Manlio Sgalambro è morto ieri mattina all’alba, dopo un colpo di tosse e prima dell’arrivo dell’attesa primavera. È morto fra i suoi libri e le pagine sparse come arcipelaghi e sull’ultimo foglio di appunti, dentro un libro di Sklovsij, dice male dell’automatismo e del tran tran quotidiano. È morto nella sua casa in piazza Vittorio Emanuele con le sue figlie vicine e posto poi dentro una bara coi pizzi e il rosario in mano. Una ventilatore gli muove le ciglia e sembra che il filosofo desideri ancora dare colpi di staffile al pensiero. E in quella casa, dove lui non voleva cani e neppure bambini, sfilano i suoi amici. In alto un manifesto dedicato a Schopenhauer e una civetta impagliata, anche lei morta. 

Della morte Manlio Sgalambro parlava così spesso e con la parola la indagava. “Io appartengo al sistema solare. Il resto dell’universo non mi dice niente. Vago senza sapere dove. Il cielo è altrettanto confuso come un marciapiede di Calcutta”. Era un uomo tremendo, in verità e cercava con rabbia la verità delle cose e disprezzava. Disprezzava gli sciocchi sciolti e quelli al potere, quelli che scrivono e quelli all’università. Preferiva in certi casi il mondo dei semplici a quello dei sapienti. Offendeva con grazia e pure senza grazia. Ma questa la sua forza. Era così ribelle che non si era neppure laureato. Traduzioni in tutto il mondo dei suoi libri, conferenze e canzoni ma non si era mai voluto laureare. E neppure nessuno aveva osato dargliela ad honorem, un po’ perché oscurava tutti con la sua intelligenza e presenza scenica, un po’ perché comunque gliele avrebbe cantate. Già, cantate, con la canzone si era divertito molto, il palco lo infiammava di energia vitale. 

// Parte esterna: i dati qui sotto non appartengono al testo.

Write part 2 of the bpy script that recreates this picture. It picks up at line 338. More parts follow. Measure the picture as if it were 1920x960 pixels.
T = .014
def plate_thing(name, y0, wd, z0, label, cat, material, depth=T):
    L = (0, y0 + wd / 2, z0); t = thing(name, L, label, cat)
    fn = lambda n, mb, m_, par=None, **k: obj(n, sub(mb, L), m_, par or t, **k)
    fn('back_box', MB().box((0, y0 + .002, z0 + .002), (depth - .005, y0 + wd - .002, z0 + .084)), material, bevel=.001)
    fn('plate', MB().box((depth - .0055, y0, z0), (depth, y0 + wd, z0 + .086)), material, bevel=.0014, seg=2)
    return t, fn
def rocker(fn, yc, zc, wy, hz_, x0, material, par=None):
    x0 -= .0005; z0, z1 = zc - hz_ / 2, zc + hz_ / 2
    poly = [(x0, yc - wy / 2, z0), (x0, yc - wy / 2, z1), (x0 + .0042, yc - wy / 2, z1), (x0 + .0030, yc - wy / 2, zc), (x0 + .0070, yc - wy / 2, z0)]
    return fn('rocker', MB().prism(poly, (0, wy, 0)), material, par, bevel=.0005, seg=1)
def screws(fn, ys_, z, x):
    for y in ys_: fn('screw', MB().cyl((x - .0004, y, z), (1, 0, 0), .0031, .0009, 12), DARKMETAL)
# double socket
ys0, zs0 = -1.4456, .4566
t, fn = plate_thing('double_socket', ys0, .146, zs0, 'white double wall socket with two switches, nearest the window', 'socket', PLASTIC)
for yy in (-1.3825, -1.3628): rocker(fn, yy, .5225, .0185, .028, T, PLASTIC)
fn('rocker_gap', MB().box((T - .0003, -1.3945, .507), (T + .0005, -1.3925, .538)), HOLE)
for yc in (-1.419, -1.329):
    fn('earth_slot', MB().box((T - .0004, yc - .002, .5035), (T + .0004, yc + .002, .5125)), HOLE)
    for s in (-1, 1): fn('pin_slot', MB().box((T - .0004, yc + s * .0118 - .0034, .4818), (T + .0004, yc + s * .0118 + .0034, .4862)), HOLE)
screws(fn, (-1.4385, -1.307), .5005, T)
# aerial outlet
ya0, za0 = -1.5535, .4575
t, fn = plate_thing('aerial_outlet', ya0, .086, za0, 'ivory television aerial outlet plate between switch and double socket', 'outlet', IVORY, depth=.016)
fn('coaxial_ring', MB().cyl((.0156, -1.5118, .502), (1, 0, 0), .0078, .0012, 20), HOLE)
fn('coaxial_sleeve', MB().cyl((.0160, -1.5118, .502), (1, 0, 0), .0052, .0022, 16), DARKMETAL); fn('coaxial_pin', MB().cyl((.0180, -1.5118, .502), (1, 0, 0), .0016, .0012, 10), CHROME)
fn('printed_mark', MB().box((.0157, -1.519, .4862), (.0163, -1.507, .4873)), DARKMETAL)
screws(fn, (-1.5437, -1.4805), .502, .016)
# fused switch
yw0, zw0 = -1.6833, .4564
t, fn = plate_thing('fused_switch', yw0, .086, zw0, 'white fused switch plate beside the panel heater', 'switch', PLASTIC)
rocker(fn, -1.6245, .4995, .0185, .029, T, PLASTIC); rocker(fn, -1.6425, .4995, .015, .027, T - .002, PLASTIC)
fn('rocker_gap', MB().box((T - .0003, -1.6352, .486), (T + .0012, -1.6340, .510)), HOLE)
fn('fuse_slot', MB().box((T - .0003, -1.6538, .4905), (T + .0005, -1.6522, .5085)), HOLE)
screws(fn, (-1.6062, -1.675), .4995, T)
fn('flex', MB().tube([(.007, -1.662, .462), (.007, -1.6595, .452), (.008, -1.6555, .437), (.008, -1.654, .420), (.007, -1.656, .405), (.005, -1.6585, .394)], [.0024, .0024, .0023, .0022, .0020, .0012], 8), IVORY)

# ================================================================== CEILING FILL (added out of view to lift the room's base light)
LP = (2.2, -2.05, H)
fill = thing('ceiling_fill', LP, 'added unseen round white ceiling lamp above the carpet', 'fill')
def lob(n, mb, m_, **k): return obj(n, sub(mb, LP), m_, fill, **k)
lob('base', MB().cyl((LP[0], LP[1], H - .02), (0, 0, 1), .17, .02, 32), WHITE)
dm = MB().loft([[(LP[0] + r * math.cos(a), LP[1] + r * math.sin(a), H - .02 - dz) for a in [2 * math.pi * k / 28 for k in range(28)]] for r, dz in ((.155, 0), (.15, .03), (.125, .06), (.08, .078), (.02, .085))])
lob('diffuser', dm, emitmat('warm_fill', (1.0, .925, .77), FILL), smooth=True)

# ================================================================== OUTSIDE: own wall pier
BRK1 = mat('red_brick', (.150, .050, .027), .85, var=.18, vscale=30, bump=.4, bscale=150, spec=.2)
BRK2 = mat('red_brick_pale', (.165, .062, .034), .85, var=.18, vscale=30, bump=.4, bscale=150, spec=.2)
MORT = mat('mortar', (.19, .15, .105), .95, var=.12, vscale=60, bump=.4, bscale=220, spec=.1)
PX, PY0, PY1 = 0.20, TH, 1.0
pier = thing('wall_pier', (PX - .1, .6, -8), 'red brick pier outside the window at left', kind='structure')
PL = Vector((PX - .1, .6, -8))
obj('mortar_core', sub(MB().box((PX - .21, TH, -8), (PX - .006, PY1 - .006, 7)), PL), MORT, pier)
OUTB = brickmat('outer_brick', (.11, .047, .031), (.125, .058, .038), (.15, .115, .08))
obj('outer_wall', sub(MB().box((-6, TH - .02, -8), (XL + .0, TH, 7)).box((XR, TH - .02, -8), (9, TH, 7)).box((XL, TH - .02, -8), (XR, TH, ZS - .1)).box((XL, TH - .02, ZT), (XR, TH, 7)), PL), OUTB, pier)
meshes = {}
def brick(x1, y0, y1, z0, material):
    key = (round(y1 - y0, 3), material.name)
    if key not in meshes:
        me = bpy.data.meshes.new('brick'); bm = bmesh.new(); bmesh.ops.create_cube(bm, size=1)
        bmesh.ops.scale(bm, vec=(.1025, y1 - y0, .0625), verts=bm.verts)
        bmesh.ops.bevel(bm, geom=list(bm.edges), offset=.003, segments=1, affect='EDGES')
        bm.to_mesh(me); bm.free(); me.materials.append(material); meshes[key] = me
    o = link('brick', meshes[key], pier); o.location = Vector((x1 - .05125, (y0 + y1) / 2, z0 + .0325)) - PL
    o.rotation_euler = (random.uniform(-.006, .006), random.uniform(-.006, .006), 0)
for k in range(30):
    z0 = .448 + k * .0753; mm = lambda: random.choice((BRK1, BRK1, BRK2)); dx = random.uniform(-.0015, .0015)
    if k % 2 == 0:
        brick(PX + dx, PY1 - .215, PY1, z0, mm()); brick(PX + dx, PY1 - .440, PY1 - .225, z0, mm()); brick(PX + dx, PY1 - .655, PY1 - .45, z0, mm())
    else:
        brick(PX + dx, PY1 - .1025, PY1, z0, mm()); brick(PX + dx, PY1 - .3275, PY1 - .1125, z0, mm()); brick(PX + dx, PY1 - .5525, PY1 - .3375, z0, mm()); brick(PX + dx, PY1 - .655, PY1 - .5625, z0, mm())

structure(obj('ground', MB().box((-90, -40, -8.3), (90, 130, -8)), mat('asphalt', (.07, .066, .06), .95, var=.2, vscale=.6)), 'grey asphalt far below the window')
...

Così, quest’uomo che era rimasto in casa sua per anni a coltivare il suo ingegno e solo quello e poco gliene importava delle cose del mondo, finalmente era uscito a respirare un po’ di aria del continente insieme a Franco Battiato e anche di aria di gioventù. La gioventù gli mancava molto e così il tempo. Non voleva perdere un minuto del suo tempo in inutili conferenze e cene anche con donne belle. Sentiva che il tempo veniva meno. Ma non voleva essere consolato. Anzi detestava pure la consolazione e anche i filosofi che consolano, Seneca in testa. 

Eppure a questo “Mundo pessimo” era affezionato e negli ultimi anni lo guardava con una certa sua “tenerezza” e dalla finestra spiava la gente passare in piazza e parlare e ridere e bere la spremuta. Gli piaceva soprattutto d’estate. 

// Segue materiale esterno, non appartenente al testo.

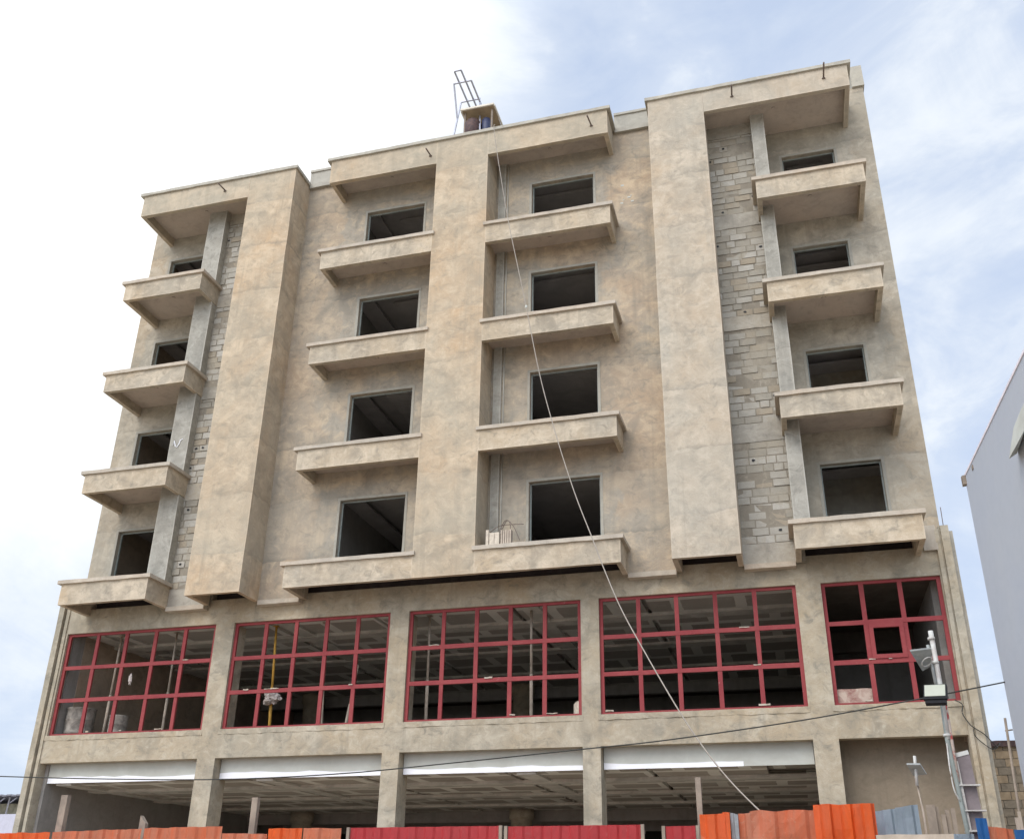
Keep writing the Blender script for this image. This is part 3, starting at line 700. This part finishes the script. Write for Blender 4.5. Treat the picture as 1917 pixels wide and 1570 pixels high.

E anche raccontava della sua infanzia a Lentini e di un bombardamento che aveva visto a Catania in piazza dei Martiri e di un inquisitore del Cinquecento che si chiamava appunto come lui, Sgalambro. Del suo cognome, Sgalambro, andava fiero perché significa in calabrese “calabrone” e l’idea di emettere il ronzio di un calabrone, cioè un fastidio, gli piaceva. 

Gli piaceva dare fastidio. Così i colti strabuzzavano gli occhi quando lo vedevano sul palco a cantare con le ragazze. Così gli incolti strabuzzavano gli occhi quando diceva, per esempio, “tutto ciò che è e che non è, ma in simulacri, per scorcio, in ombre, ombre tremolanti come fiammelle, più fatte di buio che di luce”. Era un distruttore di certezze, anche religiose. Il Trattato dell’empietà è un colpo di spada all’idea di Dio. La morte del sole ha fatto disperare molti pensatori. Inizia con una citazione di Hegel “c’è molto movimento, ma è un movimento di vermi”. Manlio Sgalambro diceva che la chiacchiera è inutile, come lo squittio dei topi. Eppure parlava, parlava e soprattutto scriveva. 

Fino all’altro ieri, ormai su grandi fogli, con matite grosse perché la vista si era assottigliata e la mano non era più salda. Fino all’ultimo camminava nel corridoio di casa su e giù per non perdere il vizio del cammino. Per non perdere soprattutto la vita a cui teneva molto. Così è morto il filosofo e l’amico e il cantante e il poeta che voleva con il pensiero cambiare il mondo. Addio, Manlio, non ti posso dire arrivederci.